Peter O'Toole: discount opportunity in Spain
Peter O’Toole, former store development director at Musgrave, has opened a Kwik Save discount store on the Costa del Sol in Spain.
O’Toole, who worked for Kwik Save as a regional manager in its hey day and as head of format development when it merged with Somerfield, acquired the rights to the Kwik Save Discount Stores brand after the business went into liquidation in 2007.
The new 5,000sq ft store offers a core supermarket range of 3,500 British brands plus fresh foods, which are operated as concessions.
It is located in Torremuelle, an affluent area of the Costa del Sol, home to some 350,000 British ex-pats.


Fantastic deals on British brands
“I initially thought the site would make a great Budgens store because it is in a great residential area, which I call millionaires’ row,” O’Toole told Global Convenience Store Focus.
“But as we started to slip into recession, I thought ‘I know what brand will go well here’, so I registered the Kwik Save trading name in Spain.”
O’Toole, who also heads up a retail consultancy in the UK, said he drew from previous experience for the Kwik Save model, which has a layout based on shopping missions.
“I’ve made retailers really wealthy people from what I’ve done and thought it was time to do it for myself,” he said.
O’Toole has hired local shop fitters to kit out the store and a local, ex-golf caddy master, Sergio Thomson, as store manager.
O’Toole said Thomson had helped source fresh produce from local suppliers.
“We have offered them a concession and we charge rent and don’t have to worry about wastage,” he said.

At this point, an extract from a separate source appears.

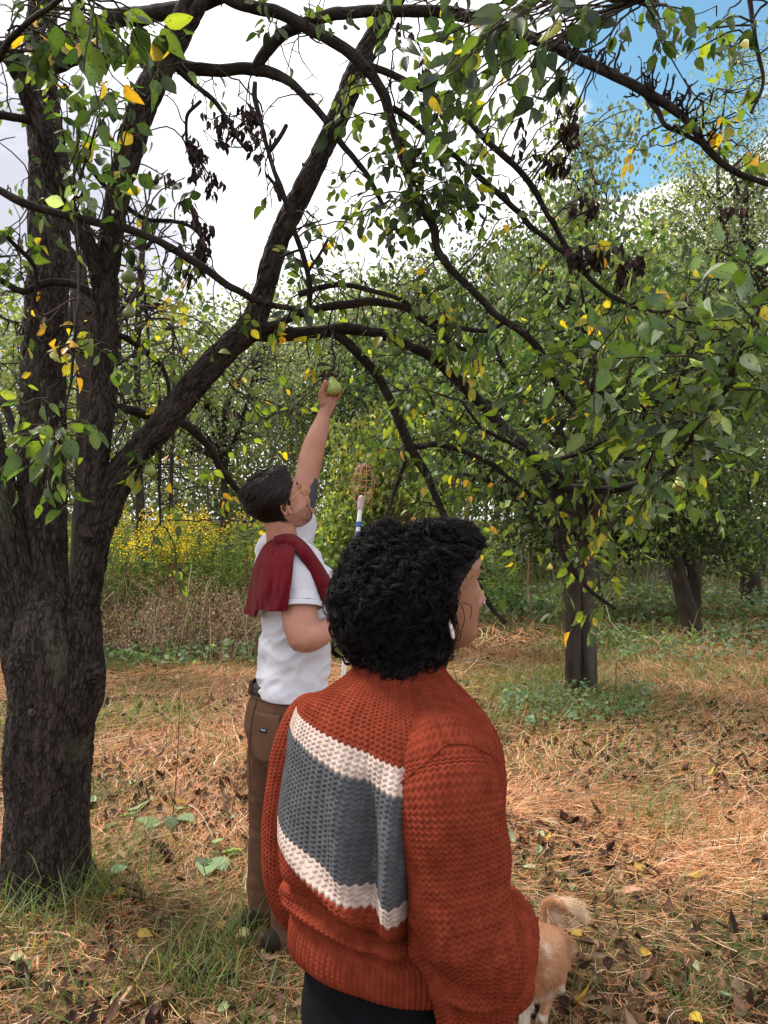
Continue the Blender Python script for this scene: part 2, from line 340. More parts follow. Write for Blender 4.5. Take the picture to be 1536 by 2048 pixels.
def grass():
    m = MB()
    for d0, d1, nc, per, ln, wd in ((1.9, 4.5, 230, 28, .07, .0016), (4.5, 9, 620, 30, .10, .0026), (9, 20, 1500, 24, .15, .006)):
        x, y = wedge(nc*3, d0, d1); g = GREEN(x, y)+R.normal(0, .15, len(x)); k = np.argsort(-g)[:nc]; x, y = tufts(x[k], y[k], nc*per, .07 if d1 < 5 else .13)
        blades(m, x, y, gz(x, y), ln*R.lognormal(0, .4, len(x)), wd, GC, (4, 4, 3, 2, 2))
    # even thin cover, greener behind
    for d0, d1, n, ln, wd in ((1.9, 5, 7000, .05, .0015), (5, 10, 12000, .07, .003), (10, 22, 26000, .12, .007)):
        x, y = wedge(n, d0, d1); blades(m, x, y, gz(x, y), ln*R.lognormal(0, .4, n), wd, GC, (4, 4, 3, 2, 2), .7)
    # named patches of the photograph: (px, py on the ground, spread m, blades, length)
    for px, py, s_, n, ln in ((400, 1960, .09, 500, .13), (270, 1690, .14, 250, .12), (330, 1440, .25, 700, .13), (1320, 1640, .16, 520, .16), (1250, 1500, .5, 1400, .12), (1180, 1400, .6, 1500, .14),
            (100, 1800, .18, 900, .2), (40, 1850, .2, 500, .16), (520, 1860, .07, 260, .15), (480, 1900, .09, 220, .12), (540, 2000, .15, 300, .1), (200, 1790, .12, 420, .16), (1480, 1340, .6, 900, .14), (130, 2030, .12, 120, .16), (1330, 1990, .12, 150, .1), (960, 1420, .3, 500, .12), (860, 1330, .5, 500, .1)):
        n = int(n*.36) if py > 1500 else int(n*.8); ln *= .85; d = H*F/(py-CY); c = P(px, py, d); x = c[0]+R.normal(0, s_, n); y = c[1]+R.normal(0, s_, n)
        blades(m, x, y, gz(x, y), ln*R.lognormal(0, .35, n), .0018+.0006*d/3, GC, (4, 5, 2, 2, 2), .45)
    tag(m.build('grass', M['grass'], smooth=False), 'green grass tufts growing through the straw', 'grass', kind='stuff')
grass()
def litter():
    m = MB(); n = 15000; x, y = wedge(n, 1.9, 6.5); l = LITTER(x, y); keep = R.random(n) < np.clip(.16+1.2*l+.6*smooth01((3.3-y)/.8), .05, 1); x, y = x[keep], y[keep]; n = len(x)
    b = np.stack([x, y, gz(x, y)+R.uniform(.004, .028, n)], 1); ax = rdir(n)*np.array([1, 1, .25]); nr = unit(rdir(n)*.55+np.array([0, 0, 1.]))
    cols = [(.035, .020, .014), (.075, .042, .027), (.13, .078, .05), (.24, .155, .10), (.42, .30, .05), (.30, .34, .20)]
    V, Fq, cc = leaves(b, ax, nr, R.uniform(.035, .075, n), R.uniform(.022, .045, n), pal(cols, (5, 5, 4, 2.2, .16, .35), n), R.normal(0, .55, n), R.uniform(0, 1.3, n), rows=5)
    m.add(V, Fq, cc)
    n = 5000; x, y = wedge(n, 6.5, 14); b = np.stack([x, y, gz(x, y)+.02], 1)
    V, Fq, cc = quads(b, rdir(n)*np.array([1, 1, .3]), unit(rdir(n)*.5+np.array([0, 0, 1.])), .07, .05, pal(cols, (5, 5, 4, 2, .4, .6), n)); m.add(V, Fq, cc)
    tag(m.build('leaf_litter', M['litter']), 'fallen dark pear leaves scattered among the straw', 'leaf litter', kind='stuff')
litter()
def stubble():
    m = MB(); x, y = wedge(900, 2.0, 7.5); n = len(x); hgt = R.uniform(.03, .1, n); b = np.stack([x, y, gz(x, y)], 1); t = np.linspace(0, 1, 3)
    dr = unit(rdir(n)*.25+np.array([0, 0, 1.])); Pp = b[:, None]+dr[:, None]*(hgt[:, None]*t)[..., None]
    V, Fq = many_tubes(Pp, np.full(3, .0022), 4); m.add(V, Fq, np.repeat(pal([(.14, .09, .05), (.25, .16, .08), (.10, .05, .04)], (1, 1, 1), n), 12, 0))
    x, y = wedge(420, 2.0, 9); n = len(x); a = R.uniform(0, 6.28, n); ln = R.uniform(.12, .5, n); b = np.stack([x, y, gz(x, y)+.025], 1); t = np.linspace(-.5, .5, 6)
    dr = np.stack([np.cos(a), np.sin(a), R.normal(0, .03, n)], 1); bend = rdir(n)*ln[:, None]*.1*np.array([1, 1, .2])
    Pp = b[:, None]+dr[:, None]*(ln[:, None]*t)[..., None]+bend[:, None]*(1-4*t**2)[None, :, None]; Pp[..., 2] = np.maximum(Pp[..., 2], .012)
    V, Fq = many_tubes(Pp, R.uniform(.0012, .0035, (n, 1))*np.array([[1, 1, .9, .8, .6, .4]]), 5); m.add(V, Fq, np.repeat(pal([(.5, .3, .16), (.22, .13, .08), (.6, .42, .26)], (2, 1, 1), n), 30, 0))
    tag(m.build('stubble', M['straw']), 'cut weed stalks and dry stems on the floor', 'stubble', kind='stuff')
stubble()
# ------------------------------------------------------------------ trees and thickets behind
BARKC = [(.040, .030, .025), (.055, .045, .038), (.032, .025, .022)]
LEAFY = {
 'pear': ([(0.070, 0.113, 0.043), (0.103, 0.151, 0.056), (0.047, 0.081, 0.037), (0.160, 0.198, 0.067), (0.282, 0.254, 0.067), (0.187, 0.225, 0.168)], (5, 5, 4, 3, .5, 1.2)),
 'hazed': ([(0.130, 0.169, 0.111), (0.182, 0.208, 0.143), (0.091, 0.124, 0.078), (0.273, 0.286, 0.169), (0.364, 0.338, 0.182)], (4, 4, 3, 2, .8)),  # grey green leaves, lightened so that distance haze sits in the colour
 'yellow': ([(0.135, 0.178, 0.053), (0.209, 0.231, 0.063), (0.273, 0.273, 0.084), (0.094, 0.127, 0.042), (0.355, 0.304, 0.084)], (4, 4, 2, 3, 1)),
 'dark': ([(0.045, 0.074, 0.029), (0.070, 0.109, 0.039), (0.029, 0.049, 0.025), (0.128, 0.168, 0.059), (0.197, 0.236, 0.158)], (5, 5, 4, 2, .6))}
def limb(a, b, r0, r1, sag=.1, n=10, wob=.06):
    a = np.asarray(a, float); b = np.asarray(b, float); L_ = np.linalg.norm(b-a); t = np.linspace(0, 1, n)[:, None]
    p = a*(1-t)+b*t; p[:, 2] += (sag*L_*np.sin(np.pi*t[:, 0])); w = R.normal(size=(2, 3))*wob*L_
    p += np.sin(np.pi*t)*w[0]+np.sin(2*np.pi*t)*w[1]*.6
    return np.c_[p, r0*(1-t)+r1*t]
def bg_tree(x, y, h, r, lobes, nclump, per, ll, kind, label, name='pear_tree', lean=(0, 0), sig=.16, droop=.5, cat='tree', split=False, group=None, bare=0, twigs=True, trunks=1):
    z = float(gz(np.array([x]), np.array([y]))[0]); root = empty(name, (x, y, z), label, cat, group)
    tb = MB(); base = np.array([x, y, z-.1]); top = np.array([x+lean[0], y+lean[1], h]); tops = []
    for q in range(trunks):
        o = np.array([.0, .0, 0]) if trunks == 1 else np.array([(q-(trunks-1)/2)*r*1.15, R.normal(0, .03), 0])
        tp = top+o*1.3; P4 = limb(base+o, tp, r if trunks == 1 else r*.62, r*.55, 0, 26, .02); P4[:5, 3] *= np.array([1.5, 1.35, 1.2, 1.1, 1.04]); tops.append(tp)
        tb.add(*[*tube(P4, 20, lambda k: .12*r*fbm(k*np.array([26, 26, 7])/(r*6), 4, 3))][:2], col=BARKC[q % 2], bk=tube(P4, 20)[2])
    wts = np.array([l[3]*l[4]*l[5] for l in lobes])**.8; k = R.choice(len(lobes), nclump, p=wts/wts.sum()); lb = np.array(lobes)[k]
    c = lb[:, :3]+rdir(nclump)*(R.random(nclump)**.42)[:, None]*lb[:, 3:]
    c[:, 2] = np.maximum(c[:, 2], .25)
    K = max(5, nclump//14); li = R.choice(nclump, K, replace=False); pts = [np.c_[np.array(tops), np.full(len(tops), r*.5)]]
    for i in li:
        P4 = limb(tops[R.integers(len(tops))]-np.array([0, 0, R.uniform(0, .25)*h*.4]), c[i], r*.42, r*.06, .12, 14); tb.add(*tube(P4, 8)[:2], col=BARKC[0], bk=tube(P4, 8)[2]); pts.append(P4)
    allp = np.vstack(pts)
    bb = tb
    if twigs:
        ends = list(c)+[cc+rdir(1)[0]*np.array([.5, .5, .9])*R.uniform(.3, .9) for cc in c[R.integers(0, nclump, bare)]]
        for cc in ends:
            j = np.argmin(np.linalg.norm(allp[:, :3]-cc, axis=1)+allp[:, 2]*.0); P4 = limb(allp[j, :3], cc, min(allp[j, 3]*.7, .02)+.004, .003, .05, 7, .08)
            V, Fq, bk = tube(P4, 4); bb.add(V, Fq, BARKC[R.integers(3)], bk)
    tb.build('trunk', M['bark_far'], root)
    n = nclump*per; ci = np.repeat(np.arange(nclump), per); p = c[ci]+R.normal(0, sig, (n, 3))*np.array([1, 1, 1.1])
    ax = unit(rdir(n)+np.array([0, 0, -droop*1.6])); nr = unit(rdir(n)+np.array([0, 0, .5]))
    cols, w = LEAFY[kind]; tone = (1+.35*R.normal(size=nclump))[ci][:, None]
    V, Fq, cc = quads(p, ax, nr, ll*R.uniform(.6, 1.25, n), ll*.62*R.uniform(.7, 1.2, n), np.clip(pal(cols, w, n)*np.clip(tone, .45, 1.7), .01, .8))
    m = MB(); m.add(V, Fq, cc); m.build('crown', M['leaf_far'], root, smooth=False)
    return root
def G(px, py):                                      # point on the floor seen at a pixel
    d = H*F/(py-CY); q = P(px, py, d); return q[0], q[1]
def lob(px, py, d, rx, ry, rz): q = P(px, py, d); return (q[0], q[1], q[2], rx, ry, rz)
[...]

Fruit and veg concessions from local suppliers
In the same vein, O’Toole has approached a local bar to incorporate a deli offer in store, serving rotisserie chickens, coffee, beers and wines.

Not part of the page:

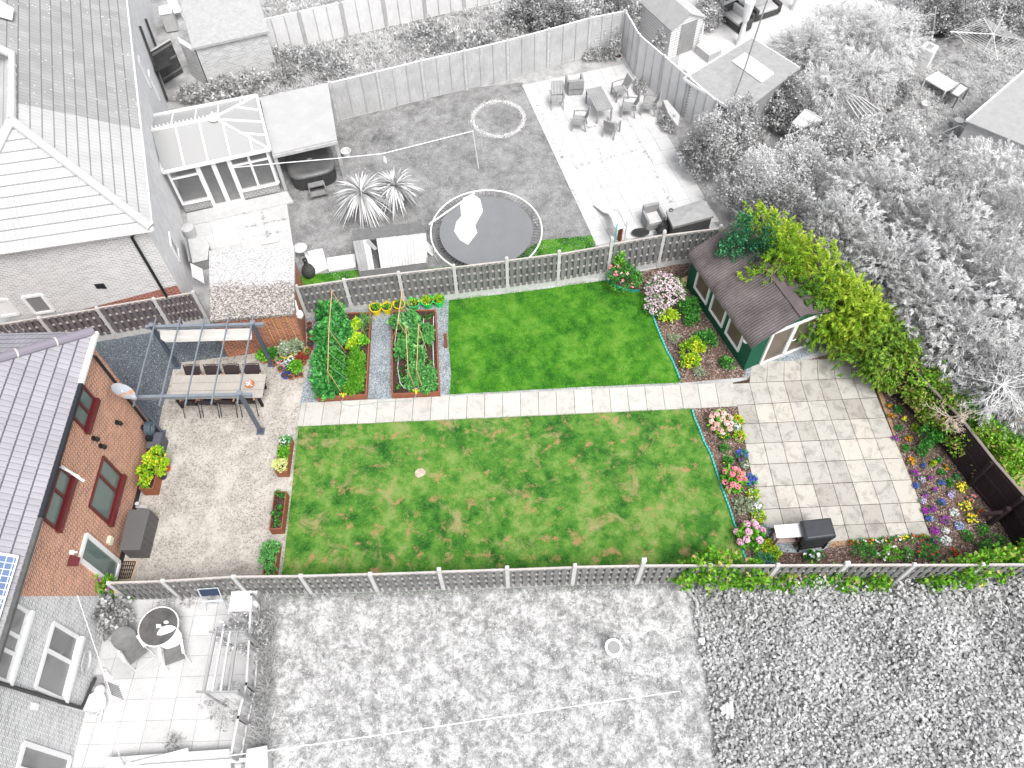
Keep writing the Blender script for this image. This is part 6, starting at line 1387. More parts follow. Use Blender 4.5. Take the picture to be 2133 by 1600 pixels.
def armchair(name, label, group):
    t = thing(name, label, 'chair', group=group)
    Lb('seat', W_g, t, lambda m: m.slab([(-.24,-.22,.44),(.24,-.22,.44),(.25,.26,.46),(-.25,.26,.46)], .04))
    Lb('backrest', W_g, t, lambda m: m.slab([(-.23,-.24,.5),(.23,-.24,.5),(.25,-.42,.98),(-.25,-.42,.98)], .03))
    for s_ in (-1,1):
        Lb('armrest', G4, t, lambda m: m.tube([(s_*.28,.26,.64),(s_*.28,.05,.68),(s_*.26,-.30,.70)], .025, 6))
        Lb('leg', G4, t, lambda m: m.beam((s_*.28,.28,0), (s_*.28,.26,.64), .05, .05))
        Lb('leg', G4, t, lambda m: m.beam((s_*.25,-.32,0), (s_*.25,-.22,.46), .05, .05))
    Lb('seat_frame', G4, t, lambda m: m.tube([(-.27,.27,.40),(.27,.27,.40),(.25,-.22,.40),(-.25,-.22,.40),(-.27,.27,.40)], .02, 5))
    return t
ac = armchair('garden_armchair', '', 'wooden armchairs on the pale patio'); fst = True
for x, y, face, lab in ((1290,203,200,'wooden armchair at the upper right corner of the slatted table, angled towards it'),(1308,238,170,'wooden armchair right of the slatted table, nearer of the right pair'),(1350,234,165,'wooden armchair farthest right beside the pale panel fence'),(1206,266,170,'wooden armchair at the lower left of the slatted table, facing left'),(1272,280,62,'wooden armchair at the bottom of the slatted table seen from behind')):
    c = g(x, y); rz_ = R(face-90)
    if fst: ac.location = c; ac.rotation_euler = (0,0,rz_); ac['label'] = lab; fst = False
    else: dup(ac, c, rz_, lab)
fc = thing('slatted_chair', 'upright folding slatted chair at the left of the pale patio', 'chair', g(1160,222), R(182))
for k in range(8): x = -.22+k*.063; Lb('slat', G4, fc, lambda m: m.slab([(x-.02,-.2,.5),(x+.02,-.2,.5),(x+.02,-.36,1.08),(x-.02,-.36,1.08)], .02)); Lb('slat', G4, fc, lambda m: m.box(x-.02, x+.02, -.2, .25, .43, .45))
for s_ in (-1,1): Lb('leg', G4, fc, lambda m: m.beam((s_*.27,.3,0), (s_*.27,-.25,.62), .04)); Lb('leg', G4, fc, lambda m: m.beam((s_*.25,-.32,0), (s_*.25,.25,.46), .04)); Lb('armrest', G4, fc, lambda m: m.box(s_*.29-.03, s_*.29+.03, -.3, .28, .63, .66))
Lb('crossbar', G4, fc, lambda m: m.box(-.26,.26,-.22,-.18,.44,.5))
def cube_chair(label, px, rz_, mat=G4, sc=1):
    t = thing('wicker_armchair', label, 'armchair', g(*px), R(rz_))
    Lb('base', mat, t, lambda m: m.box(-.33*sc,.33*sc,-.33*sc,.33*sc,.04,.38*sc), bevel=.03)
    Lb('backrest', mat, t, lambda m: m.box(-.33*sc,.33*sc,-.38*sc,-.25*sc,.381*sc,.82*sc), bevel=.03)
    for s_ in (-1,1): Lb('armrest', mat, t, lambda m: m.box(s_*.33*sc-.05, s_*.33*sc+.05, -.249*sc, .34*sc, .1, .66*sc), bevel=.03)
    Lb('cushion', G6, t, lambda m: m.box(-.27*sc,.27*sc,-.25*sc,.31*sc,.385*sc,.45*sc), bevel=.03)
cube_chair('grey wicker armchair seen from behind at the top of the pale patio', (1196,190), 5)
cube_chair('grey wicker armchair at the bottom of the pale patio next to the covered barbecue', (1357,468), 195)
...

In-store deli offer and serve-over counter
Bread is also sourced from a nearby supplier, underscoring the local theme. Taking a leaf out of Musgrave’s book, O”Toole’s name is above the store.
“Its says ‘independent’ and ‘localness’ and people love it,” he says.
The core supermarket range of British brands is currently delivered from a supplier based in Alicante and shipped once a week, although O’Toole has been in talks with other leading wholesale operations.
“Everyone opens the door and goes, “wow, look at those deals”, we have the cheapest Heinz beans in Spain.”
O’Toole claims Kwik Save is already unsettling the competition: Morrisons, a two and a half hour drive away in Gibraltar and Iceland eight miles away in Migas.
“We are starting to get known,” he smiles.

Kwik Save Torremuelle: getting known
O’Toole is considering franchising the Kwik Save brand but has plans for a further two stores himself and possibly a depot to wholesale to other stores.
It’s a tried and tested formula, says O’Toole.
“Kwik Save in its day was a cash and carry for smaller independent retailers. I think it can definitely happen – there’s less competition than launching in Britain. There’s a market here and I am getting in quickly and doing it in a recession. People have to got to eat and if they can get discounted food, it’s got to work,” he says.

Layout based on shopping missions
In the meantime, O’Toole is spreading the Kwik Save message via a radio campaign on Wave FM, a key station on the Costa del Sol.
It adopts a Little Britain theme with impersonators for the cult show’s Andy and Lou, heading off to Kwik Save.
O’Toole reveals store manager Sergio is set to star in the next execution as ‘the only gay in the village’.
“We are using the whole Little Britain theme to says Kwik Save is your Little Britain,” he says.
It has certainly got the expats chatting.
“It’s quite a big talking point in this gloomy environment we are living in at the moment. People either think I’m nuts or a genius. Either way, we’ve got there and it’s a great story.”